Coaching AFL for U14-U16: Beyond the Basics

Coaching teenagers is a different job to coaching Auskick. Here's how training should shift as players move from learning the game to genuinely competing in it.

What actually changes at this age

By U14-U16, most players have a few seasons of football behind them and have moved well past basic kicking and marking. The coaching focus shifts toward game sense — reading the play, decision-making under pressure — alongside genuine tactical structure and physical conditioning appropriate for a body that's now closer to adult size and strength.

The AFL's own coaching frameworks describe this transition as moving from prescriptive, "the coach talks and players listen" drilling toward game-based learning, where players develop decision-making by playing realistic, game-like scenarios rather than running isolated drills in a line.

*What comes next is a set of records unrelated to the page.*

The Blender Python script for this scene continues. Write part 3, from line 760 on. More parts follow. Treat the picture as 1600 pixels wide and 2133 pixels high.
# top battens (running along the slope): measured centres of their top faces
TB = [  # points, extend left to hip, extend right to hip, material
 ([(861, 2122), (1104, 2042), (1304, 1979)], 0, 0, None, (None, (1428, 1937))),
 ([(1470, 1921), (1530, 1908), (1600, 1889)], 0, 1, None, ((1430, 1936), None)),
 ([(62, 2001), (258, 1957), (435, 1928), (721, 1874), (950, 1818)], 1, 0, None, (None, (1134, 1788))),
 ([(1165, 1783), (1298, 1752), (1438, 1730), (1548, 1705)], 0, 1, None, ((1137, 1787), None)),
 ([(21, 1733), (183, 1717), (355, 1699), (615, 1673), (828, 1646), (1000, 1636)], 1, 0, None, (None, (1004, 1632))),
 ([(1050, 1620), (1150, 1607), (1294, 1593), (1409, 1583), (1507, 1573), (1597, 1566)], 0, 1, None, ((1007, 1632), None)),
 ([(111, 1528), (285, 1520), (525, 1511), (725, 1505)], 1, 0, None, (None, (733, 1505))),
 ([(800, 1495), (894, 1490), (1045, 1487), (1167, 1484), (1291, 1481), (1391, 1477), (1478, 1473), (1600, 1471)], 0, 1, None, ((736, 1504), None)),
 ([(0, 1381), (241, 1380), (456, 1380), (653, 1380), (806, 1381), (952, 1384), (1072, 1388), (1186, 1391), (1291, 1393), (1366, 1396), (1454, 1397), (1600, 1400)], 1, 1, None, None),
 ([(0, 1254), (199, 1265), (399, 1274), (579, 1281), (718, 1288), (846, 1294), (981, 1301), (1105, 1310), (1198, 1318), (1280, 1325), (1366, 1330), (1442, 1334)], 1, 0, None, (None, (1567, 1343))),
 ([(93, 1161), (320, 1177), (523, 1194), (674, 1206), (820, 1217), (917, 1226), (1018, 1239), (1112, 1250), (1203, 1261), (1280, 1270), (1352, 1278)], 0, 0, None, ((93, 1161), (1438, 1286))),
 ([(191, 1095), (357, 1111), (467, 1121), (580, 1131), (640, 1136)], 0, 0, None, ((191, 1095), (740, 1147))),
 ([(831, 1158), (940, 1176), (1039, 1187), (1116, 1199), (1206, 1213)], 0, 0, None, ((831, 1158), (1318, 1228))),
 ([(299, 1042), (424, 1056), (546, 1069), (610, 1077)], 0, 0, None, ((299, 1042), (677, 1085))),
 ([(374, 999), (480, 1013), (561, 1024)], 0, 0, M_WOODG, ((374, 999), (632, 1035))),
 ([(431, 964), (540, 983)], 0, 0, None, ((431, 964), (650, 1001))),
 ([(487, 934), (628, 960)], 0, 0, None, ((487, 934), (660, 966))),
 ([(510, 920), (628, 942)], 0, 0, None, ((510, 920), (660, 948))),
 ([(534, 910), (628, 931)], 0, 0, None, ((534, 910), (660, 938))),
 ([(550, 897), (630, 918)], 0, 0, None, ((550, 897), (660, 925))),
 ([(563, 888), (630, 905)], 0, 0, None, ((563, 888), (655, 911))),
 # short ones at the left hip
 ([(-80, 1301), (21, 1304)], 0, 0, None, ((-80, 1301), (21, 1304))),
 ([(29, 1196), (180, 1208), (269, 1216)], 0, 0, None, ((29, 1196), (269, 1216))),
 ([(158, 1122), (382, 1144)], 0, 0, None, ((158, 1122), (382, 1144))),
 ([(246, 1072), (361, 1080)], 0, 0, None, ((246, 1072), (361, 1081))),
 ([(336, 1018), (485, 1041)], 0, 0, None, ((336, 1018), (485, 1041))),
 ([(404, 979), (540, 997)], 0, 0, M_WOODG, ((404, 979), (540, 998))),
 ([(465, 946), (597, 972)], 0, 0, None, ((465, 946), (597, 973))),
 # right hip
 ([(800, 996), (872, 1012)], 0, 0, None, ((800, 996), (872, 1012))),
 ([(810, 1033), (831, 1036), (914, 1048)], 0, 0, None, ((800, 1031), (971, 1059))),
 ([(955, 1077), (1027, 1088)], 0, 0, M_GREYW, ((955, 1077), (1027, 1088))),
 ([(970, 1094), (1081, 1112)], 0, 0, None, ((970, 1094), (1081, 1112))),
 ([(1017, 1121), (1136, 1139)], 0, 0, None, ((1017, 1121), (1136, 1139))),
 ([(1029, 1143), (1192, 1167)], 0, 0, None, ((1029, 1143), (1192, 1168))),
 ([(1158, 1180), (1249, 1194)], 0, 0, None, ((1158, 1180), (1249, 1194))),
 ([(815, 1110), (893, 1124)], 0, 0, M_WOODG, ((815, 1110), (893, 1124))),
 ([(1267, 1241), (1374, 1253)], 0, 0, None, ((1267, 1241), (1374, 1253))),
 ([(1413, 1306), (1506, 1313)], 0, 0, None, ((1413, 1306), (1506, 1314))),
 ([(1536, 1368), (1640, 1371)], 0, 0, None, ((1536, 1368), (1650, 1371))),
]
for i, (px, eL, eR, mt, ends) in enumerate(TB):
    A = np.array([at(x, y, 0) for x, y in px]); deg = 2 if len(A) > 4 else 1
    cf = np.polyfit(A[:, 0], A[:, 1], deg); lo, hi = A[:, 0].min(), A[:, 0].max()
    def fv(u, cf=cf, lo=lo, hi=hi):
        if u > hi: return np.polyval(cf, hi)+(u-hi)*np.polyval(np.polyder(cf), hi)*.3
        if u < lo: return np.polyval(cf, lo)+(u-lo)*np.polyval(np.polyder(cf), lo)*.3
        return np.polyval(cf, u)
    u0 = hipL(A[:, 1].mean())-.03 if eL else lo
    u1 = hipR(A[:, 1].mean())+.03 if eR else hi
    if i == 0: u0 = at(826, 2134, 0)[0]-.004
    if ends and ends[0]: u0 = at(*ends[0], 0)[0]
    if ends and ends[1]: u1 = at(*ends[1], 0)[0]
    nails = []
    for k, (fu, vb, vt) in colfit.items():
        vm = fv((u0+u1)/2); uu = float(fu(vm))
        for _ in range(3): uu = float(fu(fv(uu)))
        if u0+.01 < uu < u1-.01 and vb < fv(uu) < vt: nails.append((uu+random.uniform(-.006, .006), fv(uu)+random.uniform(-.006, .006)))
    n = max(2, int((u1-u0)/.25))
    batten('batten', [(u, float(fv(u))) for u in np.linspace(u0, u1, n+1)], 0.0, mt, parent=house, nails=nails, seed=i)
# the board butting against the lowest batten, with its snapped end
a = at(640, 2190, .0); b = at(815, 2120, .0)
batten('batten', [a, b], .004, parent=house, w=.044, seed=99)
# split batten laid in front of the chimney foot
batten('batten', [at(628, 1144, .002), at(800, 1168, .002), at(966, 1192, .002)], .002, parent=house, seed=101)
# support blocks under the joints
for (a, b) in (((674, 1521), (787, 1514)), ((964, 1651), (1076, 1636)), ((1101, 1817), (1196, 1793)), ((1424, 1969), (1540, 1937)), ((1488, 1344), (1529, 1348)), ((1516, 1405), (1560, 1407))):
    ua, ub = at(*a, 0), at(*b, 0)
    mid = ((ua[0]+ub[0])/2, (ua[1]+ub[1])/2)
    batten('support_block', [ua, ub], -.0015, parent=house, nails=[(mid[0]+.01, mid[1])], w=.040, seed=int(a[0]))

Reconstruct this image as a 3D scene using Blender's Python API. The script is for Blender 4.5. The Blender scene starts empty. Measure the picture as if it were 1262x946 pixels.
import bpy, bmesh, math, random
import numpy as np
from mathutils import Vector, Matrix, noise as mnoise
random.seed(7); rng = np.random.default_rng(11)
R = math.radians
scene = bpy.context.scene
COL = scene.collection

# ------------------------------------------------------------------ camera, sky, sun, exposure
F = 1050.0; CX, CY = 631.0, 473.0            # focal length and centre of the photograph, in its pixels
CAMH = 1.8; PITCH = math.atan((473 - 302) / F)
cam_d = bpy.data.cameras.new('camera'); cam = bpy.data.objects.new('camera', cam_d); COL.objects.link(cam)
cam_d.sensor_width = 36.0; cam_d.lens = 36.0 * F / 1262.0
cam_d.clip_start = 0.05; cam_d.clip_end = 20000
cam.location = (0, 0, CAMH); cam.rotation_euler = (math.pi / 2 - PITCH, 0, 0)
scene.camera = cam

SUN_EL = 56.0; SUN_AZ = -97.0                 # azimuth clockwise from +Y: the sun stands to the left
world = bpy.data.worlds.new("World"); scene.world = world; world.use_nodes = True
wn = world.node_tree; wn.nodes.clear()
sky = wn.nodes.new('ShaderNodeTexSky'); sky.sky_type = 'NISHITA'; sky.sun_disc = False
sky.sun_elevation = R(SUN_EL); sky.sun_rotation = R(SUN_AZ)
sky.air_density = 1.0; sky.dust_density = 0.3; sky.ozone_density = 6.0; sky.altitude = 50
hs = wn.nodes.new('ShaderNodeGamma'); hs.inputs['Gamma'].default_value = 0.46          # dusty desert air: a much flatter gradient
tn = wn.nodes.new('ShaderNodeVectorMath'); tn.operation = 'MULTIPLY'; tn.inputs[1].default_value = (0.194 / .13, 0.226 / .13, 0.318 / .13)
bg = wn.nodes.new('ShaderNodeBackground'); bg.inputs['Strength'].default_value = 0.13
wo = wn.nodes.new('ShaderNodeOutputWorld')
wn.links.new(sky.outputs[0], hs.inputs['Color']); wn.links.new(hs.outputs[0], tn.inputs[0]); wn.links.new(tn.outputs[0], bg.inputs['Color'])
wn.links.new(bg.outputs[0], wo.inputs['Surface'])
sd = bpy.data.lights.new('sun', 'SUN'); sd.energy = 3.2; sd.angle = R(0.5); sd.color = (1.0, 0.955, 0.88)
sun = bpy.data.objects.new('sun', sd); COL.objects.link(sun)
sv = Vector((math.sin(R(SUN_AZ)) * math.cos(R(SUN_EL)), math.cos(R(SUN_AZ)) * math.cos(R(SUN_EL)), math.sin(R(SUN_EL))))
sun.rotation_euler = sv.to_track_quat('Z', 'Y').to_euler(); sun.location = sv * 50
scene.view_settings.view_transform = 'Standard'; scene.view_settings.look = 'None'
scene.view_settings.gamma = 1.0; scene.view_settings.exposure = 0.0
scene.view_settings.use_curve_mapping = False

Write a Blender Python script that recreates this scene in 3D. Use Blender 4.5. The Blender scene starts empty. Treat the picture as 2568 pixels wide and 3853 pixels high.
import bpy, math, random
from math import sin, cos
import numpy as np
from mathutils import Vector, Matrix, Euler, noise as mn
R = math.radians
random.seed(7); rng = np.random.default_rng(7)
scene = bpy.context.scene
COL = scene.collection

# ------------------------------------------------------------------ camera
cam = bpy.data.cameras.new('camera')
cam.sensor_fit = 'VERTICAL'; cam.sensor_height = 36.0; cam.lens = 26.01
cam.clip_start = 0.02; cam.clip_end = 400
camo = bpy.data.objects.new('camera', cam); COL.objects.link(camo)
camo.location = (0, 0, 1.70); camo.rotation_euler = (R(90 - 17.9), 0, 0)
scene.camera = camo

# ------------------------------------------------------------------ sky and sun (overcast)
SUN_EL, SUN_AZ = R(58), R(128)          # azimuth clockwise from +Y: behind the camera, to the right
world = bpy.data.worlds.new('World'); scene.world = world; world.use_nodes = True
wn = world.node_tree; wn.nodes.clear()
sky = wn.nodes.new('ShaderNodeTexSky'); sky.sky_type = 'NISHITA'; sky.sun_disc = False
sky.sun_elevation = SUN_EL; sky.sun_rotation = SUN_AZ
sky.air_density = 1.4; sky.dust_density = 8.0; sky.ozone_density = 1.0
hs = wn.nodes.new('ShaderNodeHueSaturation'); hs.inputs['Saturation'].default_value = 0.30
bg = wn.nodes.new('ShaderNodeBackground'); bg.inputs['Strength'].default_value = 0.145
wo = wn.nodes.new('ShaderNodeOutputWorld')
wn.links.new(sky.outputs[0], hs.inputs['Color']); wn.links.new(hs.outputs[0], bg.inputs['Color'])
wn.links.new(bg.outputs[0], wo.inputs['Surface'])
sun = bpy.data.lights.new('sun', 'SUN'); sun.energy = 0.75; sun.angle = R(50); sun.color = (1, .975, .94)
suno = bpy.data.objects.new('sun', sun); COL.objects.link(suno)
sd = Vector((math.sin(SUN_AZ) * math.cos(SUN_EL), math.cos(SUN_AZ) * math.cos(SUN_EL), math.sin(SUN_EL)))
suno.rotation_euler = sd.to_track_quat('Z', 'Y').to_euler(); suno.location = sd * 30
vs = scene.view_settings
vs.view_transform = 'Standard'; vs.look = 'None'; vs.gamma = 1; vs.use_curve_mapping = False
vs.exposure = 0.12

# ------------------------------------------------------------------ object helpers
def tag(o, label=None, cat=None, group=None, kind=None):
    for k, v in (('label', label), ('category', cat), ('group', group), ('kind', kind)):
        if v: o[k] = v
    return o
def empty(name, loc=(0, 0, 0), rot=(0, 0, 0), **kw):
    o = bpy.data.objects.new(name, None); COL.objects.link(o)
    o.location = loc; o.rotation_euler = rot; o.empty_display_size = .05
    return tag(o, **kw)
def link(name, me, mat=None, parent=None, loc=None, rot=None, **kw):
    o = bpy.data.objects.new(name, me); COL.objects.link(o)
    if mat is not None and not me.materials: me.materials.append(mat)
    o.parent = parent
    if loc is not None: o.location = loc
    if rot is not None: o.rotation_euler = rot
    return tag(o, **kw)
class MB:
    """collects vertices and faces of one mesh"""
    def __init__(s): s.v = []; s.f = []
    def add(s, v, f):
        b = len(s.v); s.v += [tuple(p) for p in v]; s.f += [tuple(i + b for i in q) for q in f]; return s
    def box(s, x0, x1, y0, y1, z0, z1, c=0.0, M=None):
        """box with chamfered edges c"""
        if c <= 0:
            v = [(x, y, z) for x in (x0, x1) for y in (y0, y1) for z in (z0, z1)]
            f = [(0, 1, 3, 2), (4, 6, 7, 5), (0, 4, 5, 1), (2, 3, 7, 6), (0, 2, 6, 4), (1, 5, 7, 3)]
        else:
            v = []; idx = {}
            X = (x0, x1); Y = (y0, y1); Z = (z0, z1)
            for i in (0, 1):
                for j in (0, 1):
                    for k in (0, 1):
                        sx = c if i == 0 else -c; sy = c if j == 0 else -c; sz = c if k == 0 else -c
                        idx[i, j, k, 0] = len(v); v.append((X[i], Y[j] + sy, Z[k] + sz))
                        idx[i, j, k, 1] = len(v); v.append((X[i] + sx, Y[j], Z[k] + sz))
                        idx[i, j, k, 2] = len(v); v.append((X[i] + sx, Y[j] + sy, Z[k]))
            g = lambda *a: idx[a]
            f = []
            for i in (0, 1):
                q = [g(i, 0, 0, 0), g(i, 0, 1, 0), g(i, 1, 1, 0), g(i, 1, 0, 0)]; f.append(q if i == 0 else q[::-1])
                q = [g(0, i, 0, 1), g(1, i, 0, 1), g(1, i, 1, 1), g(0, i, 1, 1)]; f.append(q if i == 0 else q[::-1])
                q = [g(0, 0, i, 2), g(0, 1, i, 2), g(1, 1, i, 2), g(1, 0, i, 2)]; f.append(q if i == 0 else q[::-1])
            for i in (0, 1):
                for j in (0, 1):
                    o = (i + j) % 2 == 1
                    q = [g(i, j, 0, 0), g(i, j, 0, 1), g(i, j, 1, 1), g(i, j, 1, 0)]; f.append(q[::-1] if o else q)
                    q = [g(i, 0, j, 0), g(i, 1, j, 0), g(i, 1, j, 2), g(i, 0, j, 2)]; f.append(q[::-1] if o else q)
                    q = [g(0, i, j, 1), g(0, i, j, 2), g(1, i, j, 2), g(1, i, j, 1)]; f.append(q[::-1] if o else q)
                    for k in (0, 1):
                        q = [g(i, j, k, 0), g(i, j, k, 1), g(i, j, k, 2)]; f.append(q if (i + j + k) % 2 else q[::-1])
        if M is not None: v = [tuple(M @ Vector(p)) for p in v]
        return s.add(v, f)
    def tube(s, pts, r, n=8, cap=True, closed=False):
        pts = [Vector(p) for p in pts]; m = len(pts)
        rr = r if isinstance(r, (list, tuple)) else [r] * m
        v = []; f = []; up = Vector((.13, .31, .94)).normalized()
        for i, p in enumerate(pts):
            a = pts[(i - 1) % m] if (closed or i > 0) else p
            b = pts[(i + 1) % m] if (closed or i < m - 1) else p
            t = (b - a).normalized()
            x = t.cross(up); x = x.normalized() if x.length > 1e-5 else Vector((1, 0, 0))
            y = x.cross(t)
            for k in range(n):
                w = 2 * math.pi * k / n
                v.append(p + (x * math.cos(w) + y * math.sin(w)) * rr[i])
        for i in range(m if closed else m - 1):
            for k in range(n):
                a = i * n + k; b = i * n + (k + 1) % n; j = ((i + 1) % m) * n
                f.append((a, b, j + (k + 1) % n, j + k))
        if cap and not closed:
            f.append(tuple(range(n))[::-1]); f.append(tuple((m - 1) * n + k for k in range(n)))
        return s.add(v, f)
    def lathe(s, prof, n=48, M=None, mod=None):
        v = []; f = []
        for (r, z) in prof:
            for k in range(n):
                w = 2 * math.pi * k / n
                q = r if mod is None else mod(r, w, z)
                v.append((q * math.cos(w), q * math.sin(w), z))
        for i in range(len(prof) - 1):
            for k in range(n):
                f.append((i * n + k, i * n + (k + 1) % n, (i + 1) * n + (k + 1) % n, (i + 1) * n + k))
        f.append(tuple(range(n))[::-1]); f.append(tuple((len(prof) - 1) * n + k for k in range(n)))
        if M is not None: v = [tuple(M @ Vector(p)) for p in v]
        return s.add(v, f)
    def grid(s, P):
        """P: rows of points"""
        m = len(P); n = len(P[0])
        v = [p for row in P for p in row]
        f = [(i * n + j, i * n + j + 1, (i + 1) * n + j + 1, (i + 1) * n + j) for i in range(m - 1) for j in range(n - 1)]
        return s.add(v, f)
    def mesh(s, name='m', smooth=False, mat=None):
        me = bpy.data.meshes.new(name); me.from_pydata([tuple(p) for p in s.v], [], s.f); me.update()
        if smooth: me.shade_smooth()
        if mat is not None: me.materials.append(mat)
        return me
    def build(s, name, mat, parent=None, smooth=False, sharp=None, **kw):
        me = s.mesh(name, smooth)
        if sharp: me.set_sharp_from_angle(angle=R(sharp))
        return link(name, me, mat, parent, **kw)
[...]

Four training shifts that matter

1. Game-based drills over isolated skill repetition

Instead of pure kicking-at-a-target drills, set up small-sided games (4v4, 5v5) with specific constraints — for example, "you must use a switch kick before scoring" — to force the decision-making you're trying to develop, while still practicing the underlying skill.

2. Positional structure and roles

Introduce real tactical concepts — leading patterns, zone structures, defensive press — appropriate to your team's level. Teenagers are generally ready to understand and execute structured team play in a way younger kids aren't.

3. Conditioning as a real component

Build in genuine fitness work — repeat-sprint conditioning, agility circuits — rather than relying solely on game play for fitness. At this age, the physical gap between a conditioned and unconditioned player becomes a real factor in performance.

4. Contested ball and contact skills

Marking contests, tackling technique and ground ball pressure become genuinely competitive at this age. Dedicate specific training time to these skills with proper technique coaching, rather than assuming players will simply pick it up through general play.

Structuring a session for this age group

A typical structure for a 75-90 minute session:

  • 10-15 min dynamic warm-up — movement prep
  • 20 min skill-and-decision drills — small-sided, constrained games
  • 15-20 min tactical/structural work — specific to your team's needs
  • 15-20 min contested possession or conditioning work
  • 10 min cool down and review

Coaching communication at this age

Teenagers respond differently to coaching than younger kids — they're capable of understanding the "why" behind a drill, and explaining the tactical purpose tends to build buy-in better than simply instructing. It's also worth genuinely listening to player feedback on what's working and adjusting accordingly.

These suggestions are general guidance — always adapt them to your team's specific development stage, fitness level and your club's coaching framework.